[Exercise objective] Line by line, reproduce exactly the beginning of the listing below, ending with the line that contains "0.32, 0.66), 0.025, 0.11, 'table_wood', tb)" and adding nothing.

[Supplied material]
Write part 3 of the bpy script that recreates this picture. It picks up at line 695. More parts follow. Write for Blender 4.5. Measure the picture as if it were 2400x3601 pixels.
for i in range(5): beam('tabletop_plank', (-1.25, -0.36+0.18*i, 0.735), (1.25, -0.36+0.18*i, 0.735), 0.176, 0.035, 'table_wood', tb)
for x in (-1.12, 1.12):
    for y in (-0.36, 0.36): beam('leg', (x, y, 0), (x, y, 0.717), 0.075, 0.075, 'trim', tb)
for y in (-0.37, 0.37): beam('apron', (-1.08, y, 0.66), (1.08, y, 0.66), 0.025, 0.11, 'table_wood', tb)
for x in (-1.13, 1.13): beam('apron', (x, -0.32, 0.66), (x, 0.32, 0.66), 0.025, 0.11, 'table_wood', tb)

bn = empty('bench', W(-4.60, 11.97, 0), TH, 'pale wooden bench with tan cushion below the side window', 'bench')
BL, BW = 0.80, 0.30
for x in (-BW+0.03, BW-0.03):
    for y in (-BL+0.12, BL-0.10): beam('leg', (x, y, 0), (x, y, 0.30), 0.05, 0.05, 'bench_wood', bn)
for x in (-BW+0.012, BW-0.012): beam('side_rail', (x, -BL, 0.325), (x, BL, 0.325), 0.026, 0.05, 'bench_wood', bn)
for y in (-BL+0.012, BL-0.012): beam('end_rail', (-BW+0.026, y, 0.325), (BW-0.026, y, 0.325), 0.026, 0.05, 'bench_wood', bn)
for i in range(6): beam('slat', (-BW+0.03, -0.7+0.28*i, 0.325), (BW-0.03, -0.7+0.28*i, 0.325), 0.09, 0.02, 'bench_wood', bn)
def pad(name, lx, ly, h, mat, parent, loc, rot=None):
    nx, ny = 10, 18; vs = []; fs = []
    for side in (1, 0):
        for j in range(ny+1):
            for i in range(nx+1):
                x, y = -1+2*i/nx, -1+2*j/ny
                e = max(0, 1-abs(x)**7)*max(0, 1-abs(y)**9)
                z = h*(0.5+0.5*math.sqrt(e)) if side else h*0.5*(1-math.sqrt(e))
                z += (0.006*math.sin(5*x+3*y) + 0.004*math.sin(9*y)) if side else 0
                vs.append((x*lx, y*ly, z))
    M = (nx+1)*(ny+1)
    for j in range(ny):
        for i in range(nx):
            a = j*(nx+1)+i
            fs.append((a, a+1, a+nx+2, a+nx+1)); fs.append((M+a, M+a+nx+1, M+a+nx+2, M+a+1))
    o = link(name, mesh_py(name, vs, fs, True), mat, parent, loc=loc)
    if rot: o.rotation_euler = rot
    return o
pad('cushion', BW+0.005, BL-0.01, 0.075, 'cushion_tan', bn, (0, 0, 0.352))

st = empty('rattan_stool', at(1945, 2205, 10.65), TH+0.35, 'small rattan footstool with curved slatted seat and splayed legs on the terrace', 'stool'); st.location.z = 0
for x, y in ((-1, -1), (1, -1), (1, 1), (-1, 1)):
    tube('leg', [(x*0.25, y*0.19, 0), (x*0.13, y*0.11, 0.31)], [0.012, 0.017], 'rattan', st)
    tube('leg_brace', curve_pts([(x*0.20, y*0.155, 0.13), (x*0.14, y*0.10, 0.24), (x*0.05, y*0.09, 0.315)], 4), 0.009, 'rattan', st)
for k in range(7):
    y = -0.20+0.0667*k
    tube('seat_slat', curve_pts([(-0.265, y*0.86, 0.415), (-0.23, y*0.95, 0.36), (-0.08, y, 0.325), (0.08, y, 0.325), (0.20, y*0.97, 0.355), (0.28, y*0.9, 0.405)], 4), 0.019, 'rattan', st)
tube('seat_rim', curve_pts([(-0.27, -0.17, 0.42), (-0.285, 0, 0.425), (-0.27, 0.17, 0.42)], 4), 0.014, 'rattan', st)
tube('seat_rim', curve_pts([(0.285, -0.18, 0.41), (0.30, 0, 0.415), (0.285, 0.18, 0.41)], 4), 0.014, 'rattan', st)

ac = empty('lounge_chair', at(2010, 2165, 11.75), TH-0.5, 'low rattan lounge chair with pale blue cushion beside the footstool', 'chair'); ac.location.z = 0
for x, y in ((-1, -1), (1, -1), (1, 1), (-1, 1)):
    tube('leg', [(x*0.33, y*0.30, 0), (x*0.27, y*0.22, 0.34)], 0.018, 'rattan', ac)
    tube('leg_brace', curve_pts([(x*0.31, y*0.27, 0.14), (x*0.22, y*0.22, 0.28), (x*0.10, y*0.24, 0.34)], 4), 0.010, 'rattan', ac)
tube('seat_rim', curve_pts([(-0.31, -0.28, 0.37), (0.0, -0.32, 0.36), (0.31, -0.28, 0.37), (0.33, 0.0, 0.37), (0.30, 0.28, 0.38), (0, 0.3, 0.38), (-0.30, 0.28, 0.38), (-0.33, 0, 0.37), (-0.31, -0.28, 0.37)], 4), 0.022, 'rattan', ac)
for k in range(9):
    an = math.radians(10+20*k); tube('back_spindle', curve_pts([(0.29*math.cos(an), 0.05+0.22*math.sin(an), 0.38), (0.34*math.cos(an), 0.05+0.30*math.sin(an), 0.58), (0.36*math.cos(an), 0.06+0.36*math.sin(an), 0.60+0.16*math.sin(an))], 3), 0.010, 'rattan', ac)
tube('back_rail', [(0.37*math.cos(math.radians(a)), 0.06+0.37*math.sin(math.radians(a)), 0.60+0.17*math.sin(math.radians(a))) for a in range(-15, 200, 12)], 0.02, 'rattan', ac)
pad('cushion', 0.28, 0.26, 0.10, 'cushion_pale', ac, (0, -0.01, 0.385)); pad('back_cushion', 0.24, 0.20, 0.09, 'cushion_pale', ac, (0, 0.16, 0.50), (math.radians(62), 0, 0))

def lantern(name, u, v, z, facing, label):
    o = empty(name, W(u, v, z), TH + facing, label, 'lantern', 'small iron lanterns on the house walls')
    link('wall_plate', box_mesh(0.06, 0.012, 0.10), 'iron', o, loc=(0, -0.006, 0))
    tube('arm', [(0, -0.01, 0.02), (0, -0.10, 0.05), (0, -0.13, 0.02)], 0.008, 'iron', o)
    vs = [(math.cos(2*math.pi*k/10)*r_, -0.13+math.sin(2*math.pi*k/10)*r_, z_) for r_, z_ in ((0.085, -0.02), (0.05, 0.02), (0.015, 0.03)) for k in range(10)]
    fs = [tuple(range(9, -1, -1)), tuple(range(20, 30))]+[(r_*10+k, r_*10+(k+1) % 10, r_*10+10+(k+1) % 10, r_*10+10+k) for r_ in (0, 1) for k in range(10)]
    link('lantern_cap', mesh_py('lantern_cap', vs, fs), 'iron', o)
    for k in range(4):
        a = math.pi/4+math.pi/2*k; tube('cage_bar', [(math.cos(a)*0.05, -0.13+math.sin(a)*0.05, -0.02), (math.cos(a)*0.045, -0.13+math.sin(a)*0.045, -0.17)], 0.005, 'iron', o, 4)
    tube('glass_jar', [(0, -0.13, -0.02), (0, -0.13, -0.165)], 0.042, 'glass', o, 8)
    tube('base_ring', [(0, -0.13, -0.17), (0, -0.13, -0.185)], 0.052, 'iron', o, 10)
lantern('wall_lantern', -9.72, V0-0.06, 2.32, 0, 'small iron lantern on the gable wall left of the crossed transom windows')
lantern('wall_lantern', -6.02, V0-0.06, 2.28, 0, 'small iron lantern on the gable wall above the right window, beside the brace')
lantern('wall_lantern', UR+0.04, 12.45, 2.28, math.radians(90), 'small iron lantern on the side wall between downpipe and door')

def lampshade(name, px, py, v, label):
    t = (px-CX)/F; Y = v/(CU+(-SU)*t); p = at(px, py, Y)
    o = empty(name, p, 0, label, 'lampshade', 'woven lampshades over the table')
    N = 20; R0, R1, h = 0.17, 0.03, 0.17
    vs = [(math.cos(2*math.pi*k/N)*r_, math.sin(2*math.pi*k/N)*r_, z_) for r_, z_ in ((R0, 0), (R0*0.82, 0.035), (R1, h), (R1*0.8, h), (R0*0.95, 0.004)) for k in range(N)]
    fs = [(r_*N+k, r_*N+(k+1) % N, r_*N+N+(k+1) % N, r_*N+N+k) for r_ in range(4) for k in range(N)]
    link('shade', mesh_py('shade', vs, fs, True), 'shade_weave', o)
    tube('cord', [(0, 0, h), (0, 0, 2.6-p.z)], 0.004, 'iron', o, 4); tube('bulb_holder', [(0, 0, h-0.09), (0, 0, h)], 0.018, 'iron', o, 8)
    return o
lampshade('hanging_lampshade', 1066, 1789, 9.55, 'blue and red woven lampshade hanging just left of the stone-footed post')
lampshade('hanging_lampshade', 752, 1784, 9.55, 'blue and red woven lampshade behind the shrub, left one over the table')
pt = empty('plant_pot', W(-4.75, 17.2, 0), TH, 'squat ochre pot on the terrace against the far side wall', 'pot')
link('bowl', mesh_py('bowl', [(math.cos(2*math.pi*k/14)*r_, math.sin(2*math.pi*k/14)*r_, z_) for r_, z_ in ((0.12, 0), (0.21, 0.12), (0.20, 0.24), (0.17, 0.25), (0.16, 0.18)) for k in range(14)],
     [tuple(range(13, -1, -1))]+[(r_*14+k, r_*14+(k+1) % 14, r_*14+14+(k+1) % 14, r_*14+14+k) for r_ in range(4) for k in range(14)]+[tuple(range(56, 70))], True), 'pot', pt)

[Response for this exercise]
Write part 3 of the bpy script that recreates this picture. It picks up at line 695. More parts follow. Write for Blender 4.5. Measure the picture as if it were 2400x3601 pixels.
for i in range(5): beam('tabletop_plank', (-1.25, -0.36+0.18*i, 0.735), (1.25, -0.36+0.18*i, 0.735), 0.176, 0.035, 'table_wood', tb)
for x in (-1.12, 1.12):
    for y in (-0.36, 0.36): beam('leg', (x, y, 0), (x, y, 0.717), 0.075, 0.075, 'trim', tb)
for y in (-0.37, 0.37): beam('apron', (-1.08, y, 0.66), (1.08, y, 0.66), 0.025, 0.11, 'table_wood', tb)
for x in (-1.13, 1.13): beam('apron', (x, -0.32, 0.66), (x, 0.32, 0.66), 0.025, 0.11, 'table_wood', tb)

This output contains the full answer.